**What you have to do:** Exclude images, then output the remaining data verbatim.

··· Given information ···

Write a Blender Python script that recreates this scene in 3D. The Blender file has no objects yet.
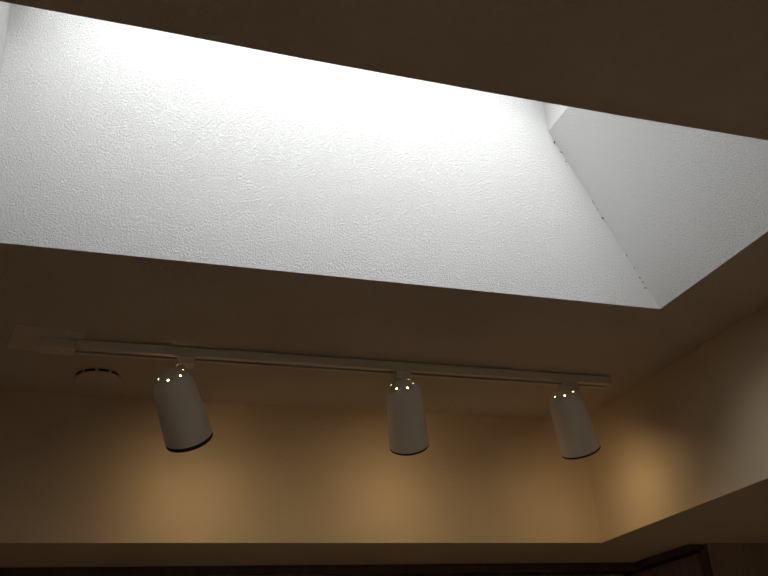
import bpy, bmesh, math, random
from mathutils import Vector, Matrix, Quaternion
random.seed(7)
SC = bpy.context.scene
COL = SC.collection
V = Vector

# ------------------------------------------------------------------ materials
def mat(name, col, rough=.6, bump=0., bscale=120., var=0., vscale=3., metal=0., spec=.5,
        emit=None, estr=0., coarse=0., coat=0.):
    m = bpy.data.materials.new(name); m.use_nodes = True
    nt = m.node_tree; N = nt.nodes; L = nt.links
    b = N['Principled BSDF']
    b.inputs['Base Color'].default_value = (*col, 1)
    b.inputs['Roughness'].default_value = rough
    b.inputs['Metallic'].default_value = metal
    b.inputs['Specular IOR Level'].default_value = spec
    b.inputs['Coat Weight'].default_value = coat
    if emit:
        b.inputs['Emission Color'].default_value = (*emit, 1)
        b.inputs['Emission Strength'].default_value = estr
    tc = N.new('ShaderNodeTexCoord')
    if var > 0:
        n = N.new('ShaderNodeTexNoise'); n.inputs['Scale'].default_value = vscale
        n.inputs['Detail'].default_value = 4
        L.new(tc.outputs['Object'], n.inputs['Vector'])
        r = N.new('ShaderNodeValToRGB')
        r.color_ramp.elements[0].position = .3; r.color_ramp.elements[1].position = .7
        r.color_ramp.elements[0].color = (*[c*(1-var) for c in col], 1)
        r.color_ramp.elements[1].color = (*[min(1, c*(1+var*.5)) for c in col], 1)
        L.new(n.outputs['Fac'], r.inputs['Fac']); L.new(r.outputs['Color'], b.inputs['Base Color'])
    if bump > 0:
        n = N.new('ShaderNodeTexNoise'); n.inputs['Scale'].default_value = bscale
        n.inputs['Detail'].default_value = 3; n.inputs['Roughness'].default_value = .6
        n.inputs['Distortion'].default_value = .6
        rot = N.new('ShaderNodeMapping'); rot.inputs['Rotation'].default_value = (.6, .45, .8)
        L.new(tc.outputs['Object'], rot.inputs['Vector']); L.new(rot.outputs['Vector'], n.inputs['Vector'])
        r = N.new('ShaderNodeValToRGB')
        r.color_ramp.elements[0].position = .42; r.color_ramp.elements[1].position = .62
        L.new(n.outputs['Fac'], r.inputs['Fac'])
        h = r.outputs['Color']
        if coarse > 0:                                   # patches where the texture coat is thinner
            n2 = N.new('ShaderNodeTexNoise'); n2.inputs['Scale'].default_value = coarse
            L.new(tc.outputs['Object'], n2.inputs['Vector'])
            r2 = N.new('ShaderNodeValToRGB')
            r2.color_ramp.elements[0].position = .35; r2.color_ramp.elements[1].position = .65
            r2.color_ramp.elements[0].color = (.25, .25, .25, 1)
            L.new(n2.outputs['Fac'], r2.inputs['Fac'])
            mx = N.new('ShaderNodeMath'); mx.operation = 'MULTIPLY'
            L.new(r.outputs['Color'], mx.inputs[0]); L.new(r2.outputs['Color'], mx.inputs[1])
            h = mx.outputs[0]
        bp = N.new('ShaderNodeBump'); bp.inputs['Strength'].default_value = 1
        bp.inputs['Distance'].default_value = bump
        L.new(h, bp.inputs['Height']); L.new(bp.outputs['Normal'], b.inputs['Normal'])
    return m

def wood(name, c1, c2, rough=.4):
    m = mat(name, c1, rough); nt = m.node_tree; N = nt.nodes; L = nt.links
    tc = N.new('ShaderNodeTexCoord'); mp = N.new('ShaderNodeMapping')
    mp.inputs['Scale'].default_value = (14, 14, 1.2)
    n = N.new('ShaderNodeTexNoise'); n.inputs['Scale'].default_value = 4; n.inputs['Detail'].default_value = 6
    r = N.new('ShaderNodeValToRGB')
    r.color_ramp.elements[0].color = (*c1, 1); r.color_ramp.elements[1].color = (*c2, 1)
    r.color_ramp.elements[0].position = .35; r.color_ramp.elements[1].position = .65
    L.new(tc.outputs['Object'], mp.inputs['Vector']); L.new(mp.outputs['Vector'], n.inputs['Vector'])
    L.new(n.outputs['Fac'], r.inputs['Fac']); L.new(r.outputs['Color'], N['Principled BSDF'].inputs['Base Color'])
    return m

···

**The solution:**
Write a Blender Python script that recreates this scene in 3D. The Blender file has no objects yet.
import bpy, bmesh, math, random
from mathutils import Vector, Matrix, Quaternion
random.seed(7)
SC = bpy.context.scene
COL = SC.collection
V = Vector

# ------------------------------------------------------------------ materials
def mat(name, col, rough=.6, bump=0., bscale=120., var=0., vscale=3., metal=0., spec=.5,
        emit=None, estr=0., coarse=0., coat=0.):
    m = bpy.data.materials.new(name); m.use_nodes = True
    nt = m.node_tree; N = nt.nodes; L = nt.links
    b = N['Principled BSDF']
    b.inputs['Base Color'].default_value = (*col, 1)
    b.inputs['Roughness'].default_value = rough
    b.inputs['Metallic'].default_value = metal
    b.inputs['Specular IOR Level'].default_value = spec
    b.inputs['Coat Weight'].default_value = coat
    if emit:
        b.inputs['Emission Color'].default_value = (*emit, 1)
        b.inputs['Emission Strength'].default_value = estr
    tc = N.new('ShaderNodeTexCoord')
    if var > 0:
        n = N.new('ShaderNodeTexNoise'); n.inputs['Scale'].default_value = vscale
        n.inputs['Detail'].default_value = 4
        L.new(tc.outputs['Object'], n.inputs['Vector'])
        r = N.new('ShaderNodeValToRGB')
        r.color_ramp.elements[0].position = .3; r.color_ramp.elements[1].position = .7
        r.color_ramp.elements[0].color = (*[c*(1-var) for c in col], 1)
        r.color_ramp.elements[1].color = (*[min(1, c*(1+var*.5)) for c in col], 1)
        L.new(n.outputs['Fac'], r.inputs['Fac']); L.new(r.outputs['Color'], b.inputs['Base Color'])
    if bump > 0:
        n = N.new('ShaderNodeTexNoise'); n.inputs['Scale'].default_value = bscale
        n.inputs['Detail'].default_value = 3; n.inputs['Roughness'].default_value = .6
        n.inputs['Distortion'].default_value = .6
        rot = N.new('ShaderNodeMapping'); rot.inputs['Rotation'].default_value = (.6, .45, .8)
        L.new(tc.outputs['Object'], rot.inputs['Vector']); L.new(rot.outputs['Vector'], n.inputs['Vector'])
        r = N.new('ShaderNodeValToRGB')
        r.color_ramp.elements[0].position = .42; r.color_ramp.elements[1].position = .62
        L.new(n.outputs['Fac'], r.inputs['Fac'])
        h = r.outputs['Color']
        if coarse > 0:                                   # patches where the texture coat is thinner
            n2 = N.new('ShaderNodeTexNoise'); n2.inputs['Scale'].default_value = coarse
            L.new(tc.outputs['Object'], n2.inputs['Vector'])
            r2 = N.new('ShaderNodeValToRGB')
            r2.color_ramp.elements[0].position = .35; r2.color_ramp.elements[1].position = .65
            r2.color_ramp.elements[0].color = (.25, .25, .25, 1)
            L.new(n2.outputs['Fac'], r2.inputs['Fac'])
            mx = N.new('ShaderNodeMath'); mx.operation = 'MULTIPLY'
            L.new(r.outputs['Color'], mx.inputs[0]); L.new(r2.outputs['Color'], mx.inputs[1])
            h = mx.outputs[0]
        bp = N.new('ShaderNodeBump'); bp.inputs['Strength'].default_value = 1
        bp.inputs['Distance'].default_value = bump
        L.new(h, bp.inputs['Height']); L.new(bp.outputs['Normal'], b.inputs['Normal'])
    return m

def wood(name, c1, c2, rough=.4):
    m = mat(name, c1, rough); nt = m.node_tree; N = nt.nodes; L = nt.links
    tc = N.new('ShaderNodeTexCoord'); mp = N.new('ShaderNodeMapping')
    mp.inputs['Scale'].default_value = (14, 14, 1.2)
    n = N.new('ShaderNodeTexNoise'); n.inputs['Scale'].default_value = 4; n.inputs['Detail'].default_value = 6
    r = N.new('ShaderNodeValToRGB')
    r.color_ramp.elements[0].color = (*c1, 1); r.color_ramp.elements[1].color = (*c2, 1)
    r.color_ramp.elements[0].position = .35; r.color_ramp.elements[1].position = .65
    L.new(tc.outputs['Object'], mp.inputs['Vector']); L.new(mp.outputs['Vector'], n.inputs['Vector'])
    L.new(n.outputs['Fac'], r.inputs['Fac']); L.new(r.outputs['Color'], N['Principled BSDF'].inputs['Base Color'])
    return m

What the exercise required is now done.